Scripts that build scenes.
———

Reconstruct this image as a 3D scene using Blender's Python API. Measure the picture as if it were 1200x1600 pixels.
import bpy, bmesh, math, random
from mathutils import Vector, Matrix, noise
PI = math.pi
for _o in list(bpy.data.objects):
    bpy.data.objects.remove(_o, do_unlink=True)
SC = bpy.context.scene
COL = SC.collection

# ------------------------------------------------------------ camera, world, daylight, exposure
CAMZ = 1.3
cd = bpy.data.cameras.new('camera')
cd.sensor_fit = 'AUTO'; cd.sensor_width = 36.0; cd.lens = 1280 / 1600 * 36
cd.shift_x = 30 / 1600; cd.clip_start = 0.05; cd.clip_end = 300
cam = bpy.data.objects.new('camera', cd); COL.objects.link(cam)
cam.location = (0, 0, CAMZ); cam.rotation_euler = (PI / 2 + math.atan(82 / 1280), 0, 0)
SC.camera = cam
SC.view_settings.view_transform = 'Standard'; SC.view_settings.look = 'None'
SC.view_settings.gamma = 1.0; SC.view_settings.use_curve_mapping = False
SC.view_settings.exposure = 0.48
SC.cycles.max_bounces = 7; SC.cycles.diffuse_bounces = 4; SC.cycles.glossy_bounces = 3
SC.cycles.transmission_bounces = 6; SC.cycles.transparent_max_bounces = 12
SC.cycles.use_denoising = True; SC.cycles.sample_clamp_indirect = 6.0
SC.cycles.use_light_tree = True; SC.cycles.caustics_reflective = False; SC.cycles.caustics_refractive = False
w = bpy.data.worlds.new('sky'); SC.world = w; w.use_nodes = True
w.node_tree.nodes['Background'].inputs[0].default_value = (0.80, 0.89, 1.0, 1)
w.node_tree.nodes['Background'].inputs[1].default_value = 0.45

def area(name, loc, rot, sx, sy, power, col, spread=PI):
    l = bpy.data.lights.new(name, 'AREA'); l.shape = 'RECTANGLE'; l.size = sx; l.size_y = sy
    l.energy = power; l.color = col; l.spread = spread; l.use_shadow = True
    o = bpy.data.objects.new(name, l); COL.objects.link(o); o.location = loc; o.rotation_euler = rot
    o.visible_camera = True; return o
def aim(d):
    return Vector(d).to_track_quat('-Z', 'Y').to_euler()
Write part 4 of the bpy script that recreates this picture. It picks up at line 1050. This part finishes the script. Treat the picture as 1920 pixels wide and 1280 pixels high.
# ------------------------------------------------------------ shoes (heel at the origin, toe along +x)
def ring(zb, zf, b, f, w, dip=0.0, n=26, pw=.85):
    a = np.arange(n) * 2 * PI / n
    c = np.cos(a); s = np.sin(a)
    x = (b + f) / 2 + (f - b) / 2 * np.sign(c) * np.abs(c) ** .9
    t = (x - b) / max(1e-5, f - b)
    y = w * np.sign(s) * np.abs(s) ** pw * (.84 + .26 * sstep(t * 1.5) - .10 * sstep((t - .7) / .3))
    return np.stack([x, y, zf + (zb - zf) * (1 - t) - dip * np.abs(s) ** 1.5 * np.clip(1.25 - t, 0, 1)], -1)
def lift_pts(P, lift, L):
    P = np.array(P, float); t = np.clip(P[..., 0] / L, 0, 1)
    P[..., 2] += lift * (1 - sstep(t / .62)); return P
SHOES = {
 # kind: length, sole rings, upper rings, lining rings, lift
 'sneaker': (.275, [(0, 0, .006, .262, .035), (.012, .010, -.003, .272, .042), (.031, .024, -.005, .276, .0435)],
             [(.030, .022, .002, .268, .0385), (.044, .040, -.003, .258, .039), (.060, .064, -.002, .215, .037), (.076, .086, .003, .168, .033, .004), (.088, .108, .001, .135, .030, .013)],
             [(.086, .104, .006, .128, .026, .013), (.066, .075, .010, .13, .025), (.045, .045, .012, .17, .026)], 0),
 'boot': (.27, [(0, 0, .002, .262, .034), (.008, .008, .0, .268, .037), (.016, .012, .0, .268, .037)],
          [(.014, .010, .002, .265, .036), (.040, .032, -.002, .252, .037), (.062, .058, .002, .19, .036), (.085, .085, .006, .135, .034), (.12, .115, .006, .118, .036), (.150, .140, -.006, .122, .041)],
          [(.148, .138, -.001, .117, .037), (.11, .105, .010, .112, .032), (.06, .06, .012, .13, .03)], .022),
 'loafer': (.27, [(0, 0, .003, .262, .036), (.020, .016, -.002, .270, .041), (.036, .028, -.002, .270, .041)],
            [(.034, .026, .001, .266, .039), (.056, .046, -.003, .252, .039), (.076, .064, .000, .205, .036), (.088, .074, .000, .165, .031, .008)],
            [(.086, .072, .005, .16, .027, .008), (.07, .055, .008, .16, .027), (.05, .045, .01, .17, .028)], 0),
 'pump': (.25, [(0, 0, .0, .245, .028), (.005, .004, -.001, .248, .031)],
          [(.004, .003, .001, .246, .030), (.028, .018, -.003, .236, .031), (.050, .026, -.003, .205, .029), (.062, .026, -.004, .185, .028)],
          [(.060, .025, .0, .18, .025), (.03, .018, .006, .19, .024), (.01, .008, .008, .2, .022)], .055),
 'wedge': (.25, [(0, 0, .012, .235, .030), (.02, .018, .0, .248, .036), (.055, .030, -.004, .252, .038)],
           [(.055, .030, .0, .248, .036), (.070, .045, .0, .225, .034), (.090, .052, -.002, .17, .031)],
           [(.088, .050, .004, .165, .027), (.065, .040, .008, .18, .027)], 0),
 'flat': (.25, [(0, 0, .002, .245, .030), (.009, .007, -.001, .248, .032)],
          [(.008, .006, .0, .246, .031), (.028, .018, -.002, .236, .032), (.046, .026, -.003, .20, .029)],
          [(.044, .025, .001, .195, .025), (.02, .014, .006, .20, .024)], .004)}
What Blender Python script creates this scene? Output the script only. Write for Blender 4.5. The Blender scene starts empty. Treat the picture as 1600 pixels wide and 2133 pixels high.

———

Exercise objective. Working from the listing above, pick out every line that has "Write" and copy it.

Written answer.
Write part 4 of the bpy script that recreates this picture. It picks up at line 1050. This part finishes the script. Treat the picture as 1920 pixels wide and 1280 pixels high.
What Blender Python script creates this scene? Output the script only. Write for Blender 4.5. The Blender scene starts empty. Treat the picture as 1600 pixels wide and 2133 pixels high.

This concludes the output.